Still’s work was recognized as early as 1928, when he received the Harmon Award for the most significant contribution to Black culture in America. His Afro-American Symphony of 1930 was premiered by Howard Hanson and the Rochester Philharmonic (the first such work by a Black composer played by a leading American orchestra) and heard thereafter in performances in Europe and South America. Unable to make a living from his concert compositions, however, Still worked as an arranger and orchestrator of music for radio, for Broadway shows, and for Paul Whiteman, Artie Shaw and other popular bandleaders. A 1934 Guggenheim Fellowship allowed him to cut back on his commercial activities and write his first opera, Blue Steel, which incorporated jazz and spirituals. He continued to compose large-scale orchestral, instrumental and vocal works in his distinctive idiom during the following years, and after moving to Los Angeles in 1934, he supplemented that activity by arranging music for films (including Frank Capra’s 1937 Lost Horizon) and later for television (Perry Mason, Gunsmoke). Still continued to hold an important place in American music until his death in Los Angeles in 1978.
Still received many awards for his work: seven honorary degrees; commissions from CBS, New York World’s Fair, League of Composers, Cleveland Orchestra and other important cultural organizations; the Phi Beta Sigma Award; a citation from ASCAP noting his “extraordinary contributions” to music and his “greatness, both as an artist and as a human being”; and the Freedom Foundation Award. Not only was his music performed by most of the major American orchestras, but he was also the first Black musician to conduct one of those ensembles (Los Angeles Philharmonic, at the Hollywood Bowl in 1936) and a major symphony in a southern state (New Orleans Philharmonic in 1955). In 1945, Leopold Stokowski called William Grant Still “one of our great American composers. He has made a real contribution to music.”

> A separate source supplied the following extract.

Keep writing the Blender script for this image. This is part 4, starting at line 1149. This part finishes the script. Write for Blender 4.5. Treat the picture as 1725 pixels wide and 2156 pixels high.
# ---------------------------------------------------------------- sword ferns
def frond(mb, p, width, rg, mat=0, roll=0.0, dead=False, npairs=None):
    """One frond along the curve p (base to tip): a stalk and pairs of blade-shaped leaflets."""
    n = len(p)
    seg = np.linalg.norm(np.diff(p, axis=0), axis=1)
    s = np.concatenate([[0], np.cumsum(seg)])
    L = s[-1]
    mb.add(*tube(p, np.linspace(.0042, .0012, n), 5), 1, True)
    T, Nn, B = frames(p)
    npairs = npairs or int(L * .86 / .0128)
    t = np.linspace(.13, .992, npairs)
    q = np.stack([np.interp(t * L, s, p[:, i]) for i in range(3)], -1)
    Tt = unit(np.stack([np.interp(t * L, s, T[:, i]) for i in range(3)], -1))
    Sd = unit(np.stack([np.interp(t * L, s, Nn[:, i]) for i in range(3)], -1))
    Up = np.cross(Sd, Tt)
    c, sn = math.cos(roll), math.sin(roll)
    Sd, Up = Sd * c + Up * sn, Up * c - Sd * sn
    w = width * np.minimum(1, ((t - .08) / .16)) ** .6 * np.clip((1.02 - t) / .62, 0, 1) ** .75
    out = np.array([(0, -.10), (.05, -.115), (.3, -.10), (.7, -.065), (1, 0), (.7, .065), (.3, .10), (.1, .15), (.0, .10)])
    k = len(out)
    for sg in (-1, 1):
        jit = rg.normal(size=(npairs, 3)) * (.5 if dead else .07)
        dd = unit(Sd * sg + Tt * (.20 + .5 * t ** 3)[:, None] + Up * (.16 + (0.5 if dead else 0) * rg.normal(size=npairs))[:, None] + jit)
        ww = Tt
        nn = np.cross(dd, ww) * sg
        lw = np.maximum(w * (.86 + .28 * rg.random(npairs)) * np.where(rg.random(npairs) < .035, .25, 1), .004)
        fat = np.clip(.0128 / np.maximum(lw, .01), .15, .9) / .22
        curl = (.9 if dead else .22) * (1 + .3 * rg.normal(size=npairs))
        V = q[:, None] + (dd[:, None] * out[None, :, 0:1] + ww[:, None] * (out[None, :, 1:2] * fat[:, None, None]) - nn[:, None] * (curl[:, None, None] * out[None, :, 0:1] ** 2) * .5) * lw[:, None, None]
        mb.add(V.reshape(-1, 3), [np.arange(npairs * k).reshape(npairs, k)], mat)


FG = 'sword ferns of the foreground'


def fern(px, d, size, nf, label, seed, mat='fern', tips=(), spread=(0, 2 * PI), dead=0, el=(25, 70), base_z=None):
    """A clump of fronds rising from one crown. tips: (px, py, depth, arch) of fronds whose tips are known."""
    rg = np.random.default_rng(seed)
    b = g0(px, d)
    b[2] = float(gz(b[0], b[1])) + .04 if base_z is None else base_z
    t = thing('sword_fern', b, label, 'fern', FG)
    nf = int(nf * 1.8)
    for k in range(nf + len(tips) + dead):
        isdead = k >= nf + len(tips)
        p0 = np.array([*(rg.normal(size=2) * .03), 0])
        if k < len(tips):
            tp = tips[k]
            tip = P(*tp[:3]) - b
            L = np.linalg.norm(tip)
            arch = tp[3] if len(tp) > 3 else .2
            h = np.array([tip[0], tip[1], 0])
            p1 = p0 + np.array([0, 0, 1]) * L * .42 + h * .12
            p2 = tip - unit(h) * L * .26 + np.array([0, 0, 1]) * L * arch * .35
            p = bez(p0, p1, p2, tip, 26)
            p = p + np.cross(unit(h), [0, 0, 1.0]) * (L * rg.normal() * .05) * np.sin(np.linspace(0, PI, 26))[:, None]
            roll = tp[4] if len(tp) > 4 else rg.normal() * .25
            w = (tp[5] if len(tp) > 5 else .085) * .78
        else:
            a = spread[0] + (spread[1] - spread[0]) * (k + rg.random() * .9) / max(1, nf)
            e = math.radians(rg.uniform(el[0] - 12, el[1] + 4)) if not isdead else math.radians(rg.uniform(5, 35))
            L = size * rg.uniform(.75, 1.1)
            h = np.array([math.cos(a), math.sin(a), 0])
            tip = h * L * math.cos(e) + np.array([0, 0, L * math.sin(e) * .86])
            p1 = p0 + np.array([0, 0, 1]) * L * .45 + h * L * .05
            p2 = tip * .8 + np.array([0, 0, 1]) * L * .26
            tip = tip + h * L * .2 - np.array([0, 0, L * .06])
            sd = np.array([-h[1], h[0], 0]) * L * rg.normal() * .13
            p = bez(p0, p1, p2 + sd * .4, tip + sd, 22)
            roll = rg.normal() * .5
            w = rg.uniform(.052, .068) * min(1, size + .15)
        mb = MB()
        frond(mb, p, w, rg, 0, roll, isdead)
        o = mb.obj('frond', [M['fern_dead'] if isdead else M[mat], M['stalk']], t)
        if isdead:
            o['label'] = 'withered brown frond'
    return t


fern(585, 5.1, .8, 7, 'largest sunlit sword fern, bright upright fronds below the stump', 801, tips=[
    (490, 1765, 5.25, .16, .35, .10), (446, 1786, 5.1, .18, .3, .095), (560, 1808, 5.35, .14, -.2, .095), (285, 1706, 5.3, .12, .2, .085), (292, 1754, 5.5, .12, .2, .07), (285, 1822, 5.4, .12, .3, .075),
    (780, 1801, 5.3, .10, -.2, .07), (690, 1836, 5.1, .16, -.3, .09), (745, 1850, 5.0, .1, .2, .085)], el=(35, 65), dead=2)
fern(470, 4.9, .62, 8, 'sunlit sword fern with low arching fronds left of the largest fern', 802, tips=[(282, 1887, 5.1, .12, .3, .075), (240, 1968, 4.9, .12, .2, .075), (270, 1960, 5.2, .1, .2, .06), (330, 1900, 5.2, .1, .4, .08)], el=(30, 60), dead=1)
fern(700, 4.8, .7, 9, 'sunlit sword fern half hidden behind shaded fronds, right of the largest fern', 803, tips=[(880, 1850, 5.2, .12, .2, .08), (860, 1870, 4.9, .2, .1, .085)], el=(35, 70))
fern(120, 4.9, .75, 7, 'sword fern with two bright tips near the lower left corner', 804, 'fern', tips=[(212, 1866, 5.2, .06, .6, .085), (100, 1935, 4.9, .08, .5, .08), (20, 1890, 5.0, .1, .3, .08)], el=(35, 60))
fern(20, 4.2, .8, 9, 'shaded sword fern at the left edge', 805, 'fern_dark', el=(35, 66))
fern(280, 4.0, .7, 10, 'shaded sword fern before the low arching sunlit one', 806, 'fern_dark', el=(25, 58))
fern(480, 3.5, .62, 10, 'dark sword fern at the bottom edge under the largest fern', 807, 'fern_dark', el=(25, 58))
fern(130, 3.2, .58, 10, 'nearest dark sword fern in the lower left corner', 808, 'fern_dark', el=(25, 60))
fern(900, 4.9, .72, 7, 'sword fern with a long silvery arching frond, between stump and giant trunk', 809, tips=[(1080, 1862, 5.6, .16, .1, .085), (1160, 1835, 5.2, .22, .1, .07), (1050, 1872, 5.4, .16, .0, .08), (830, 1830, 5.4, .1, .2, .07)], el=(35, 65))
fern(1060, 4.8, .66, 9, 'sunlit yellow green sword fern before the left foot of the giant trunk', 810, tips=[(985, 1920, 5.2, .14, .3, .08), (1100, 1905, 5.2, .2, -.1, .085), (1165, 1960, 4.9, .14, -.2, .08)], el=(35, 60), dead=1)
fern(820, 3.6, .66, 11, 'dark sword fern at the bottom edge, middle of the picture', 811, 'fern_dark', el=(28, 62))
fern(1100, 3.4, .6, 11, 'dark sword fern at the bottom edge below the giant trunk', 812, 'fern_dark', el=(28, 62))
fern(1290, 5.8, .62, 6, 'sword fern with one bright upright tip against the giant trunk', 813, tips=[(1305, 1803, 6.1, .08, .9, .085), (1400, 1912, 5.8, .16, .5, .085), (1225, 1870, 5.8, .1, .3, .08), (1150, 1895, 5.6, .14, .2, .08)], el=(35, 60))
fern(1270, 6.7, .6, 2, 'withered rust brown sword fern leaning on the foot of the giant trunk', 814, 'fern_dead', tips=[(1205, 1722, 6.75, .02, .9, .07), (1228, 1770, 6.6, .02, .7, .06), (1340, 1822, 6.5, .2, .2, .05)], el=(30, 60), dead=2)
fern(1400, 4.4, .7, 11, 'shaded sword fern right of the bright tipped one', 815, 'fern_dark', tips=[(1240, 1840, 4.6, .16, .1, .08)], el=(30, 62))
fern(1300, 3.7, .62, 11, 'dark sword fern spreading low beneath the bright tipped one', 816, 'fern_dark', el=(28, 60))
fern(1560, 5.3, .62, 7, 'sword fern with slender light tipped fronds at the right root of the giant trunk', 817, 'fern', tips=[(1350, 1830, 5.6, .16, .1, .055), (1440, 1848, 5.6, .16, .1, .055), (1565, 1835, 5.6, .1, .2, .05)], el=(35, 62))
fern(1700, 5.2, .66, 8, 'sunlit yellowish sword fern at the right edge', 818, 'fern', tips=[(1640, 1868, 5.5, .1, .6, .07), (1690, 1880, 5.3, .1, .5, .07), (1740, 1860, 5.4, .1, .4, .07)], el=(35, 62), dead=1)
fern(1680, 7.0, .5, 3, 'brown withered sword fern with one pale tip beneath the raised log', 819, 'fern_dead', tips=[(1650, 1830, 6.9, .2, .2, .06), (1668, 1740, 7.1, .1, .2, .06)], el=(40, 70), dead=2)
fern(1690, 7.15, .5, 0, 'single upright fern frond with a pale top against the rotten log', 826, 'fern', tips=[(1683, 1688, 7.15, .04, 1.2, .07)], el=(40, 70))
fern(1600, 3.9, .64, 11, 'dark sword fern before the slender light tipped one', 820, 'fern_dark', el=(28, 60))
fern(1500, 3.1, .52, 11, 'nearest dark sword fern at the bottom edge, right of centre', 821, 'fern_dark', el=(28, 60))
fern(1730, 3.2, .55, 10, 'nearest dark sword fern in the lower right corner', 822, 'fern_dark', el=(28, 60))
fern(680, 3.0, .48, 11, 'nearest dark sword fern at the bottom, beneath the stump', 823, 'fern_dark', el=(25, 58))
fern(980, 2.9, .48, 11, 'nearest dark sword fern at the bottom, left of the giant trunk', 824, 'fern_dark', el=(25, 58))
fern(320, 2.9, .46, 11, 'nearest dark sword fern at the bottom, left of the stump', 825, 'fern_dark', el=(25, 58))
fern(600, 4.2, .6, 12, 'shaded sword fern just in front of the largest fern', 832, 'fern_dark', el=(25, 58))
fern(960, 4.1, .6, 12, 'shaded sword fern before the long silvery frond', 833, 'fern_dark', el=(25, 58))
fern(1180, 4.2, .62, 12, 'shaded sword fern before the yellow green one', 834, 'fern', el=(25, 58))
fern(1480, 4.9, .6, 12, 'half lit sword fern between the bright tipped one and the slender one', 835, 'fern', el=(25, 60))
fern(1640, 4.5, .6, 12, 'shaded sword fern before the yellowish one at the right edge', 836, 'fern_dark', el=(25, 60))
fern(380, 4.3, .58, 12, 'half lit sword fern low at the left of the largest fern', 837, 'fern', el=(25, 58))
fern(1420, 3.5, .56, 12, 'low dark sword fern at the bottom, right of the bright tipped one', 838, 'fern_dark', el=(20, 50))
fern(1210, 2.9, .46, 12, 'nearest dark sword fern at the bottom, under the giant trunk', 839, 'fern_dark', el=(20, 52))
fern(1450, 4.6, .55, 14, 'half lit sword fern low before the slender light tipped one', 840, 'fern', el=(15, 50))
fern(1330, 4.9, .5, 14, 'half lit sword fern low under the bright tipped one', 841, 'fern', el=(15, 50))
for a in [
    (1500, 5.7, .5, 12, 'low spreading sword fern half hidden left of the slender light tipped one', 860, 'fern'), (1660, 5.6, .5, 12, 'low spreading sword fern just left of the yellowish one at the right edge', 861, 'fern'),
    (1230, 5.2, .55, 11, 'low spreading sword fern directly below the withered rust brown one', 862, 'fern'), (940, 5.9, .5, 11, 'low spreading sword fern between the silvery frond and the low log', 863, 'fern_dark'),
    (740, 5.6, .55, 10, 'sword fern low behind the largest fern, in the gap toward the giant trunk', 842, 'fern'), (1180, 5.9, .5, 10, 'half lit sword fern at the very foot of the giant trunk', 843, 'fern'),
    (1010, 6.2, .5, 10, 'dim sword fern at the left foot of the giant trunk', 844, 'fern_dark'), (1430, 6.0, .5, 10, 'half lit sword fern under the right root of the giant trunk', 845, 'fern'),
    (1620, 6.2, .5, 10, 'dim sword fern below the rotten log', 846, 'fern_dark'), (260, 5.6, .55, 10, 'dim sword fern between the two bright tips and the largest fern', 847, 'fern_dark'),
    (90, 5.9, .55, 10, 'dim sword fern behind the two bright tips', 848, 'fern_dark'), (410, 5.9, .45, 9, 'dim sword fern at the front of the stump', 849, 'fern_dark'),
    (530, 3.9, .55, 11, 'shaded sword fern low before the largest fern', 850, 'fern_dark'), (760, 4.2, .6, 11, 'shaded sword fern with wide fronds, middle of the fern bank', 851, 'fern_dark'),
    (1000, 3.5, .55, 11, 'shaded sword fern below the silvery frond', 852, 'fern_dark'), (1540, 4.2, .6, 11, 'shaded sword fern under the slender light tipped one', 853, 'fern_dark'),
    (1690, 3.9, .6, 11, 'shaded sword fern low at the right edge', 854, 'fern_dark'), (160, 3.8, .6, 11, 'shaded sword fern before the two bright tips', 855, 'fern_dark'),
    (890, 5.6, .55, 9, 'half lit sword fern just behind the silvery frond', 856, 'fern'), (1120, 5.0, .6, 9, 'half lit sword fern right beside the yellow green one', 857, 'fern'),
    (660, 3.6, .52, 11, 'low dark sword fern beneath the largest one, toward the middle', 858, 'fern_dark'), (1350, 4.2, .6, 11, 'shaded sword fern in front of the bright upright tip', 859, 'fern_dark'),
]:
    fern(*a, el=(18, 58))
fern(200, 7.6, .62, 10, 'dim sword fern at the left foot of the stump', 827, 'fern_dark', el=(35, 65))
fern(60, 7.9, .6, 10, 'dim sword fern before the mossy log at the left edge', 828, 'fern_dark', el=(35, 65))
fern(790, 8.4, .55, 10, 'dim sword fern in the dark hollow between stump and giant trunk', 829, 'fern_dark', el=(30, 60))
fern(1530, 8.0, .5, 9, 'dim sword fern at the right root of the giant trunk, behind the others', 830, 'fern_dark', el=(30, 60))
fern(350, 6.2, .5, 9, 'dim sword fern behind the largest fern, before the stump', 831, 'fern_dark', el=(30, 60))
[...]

Unlike William Dawson, Florence Price and other early-20th-century Black composers, Still largely eschewed spirituals as a thematic source or influence in favor of jazz and blues. Among the handful of his works incorporating traditional spirituals were arrangements from the late 1920s that he scored for voices, flute, two clarinets, bassoon, harp, piano and strings under the title Spirituals: A Medley. The Spirituals expanded into several versions that became an anthology of well-known hymns, from which the selections on this concert were chosen.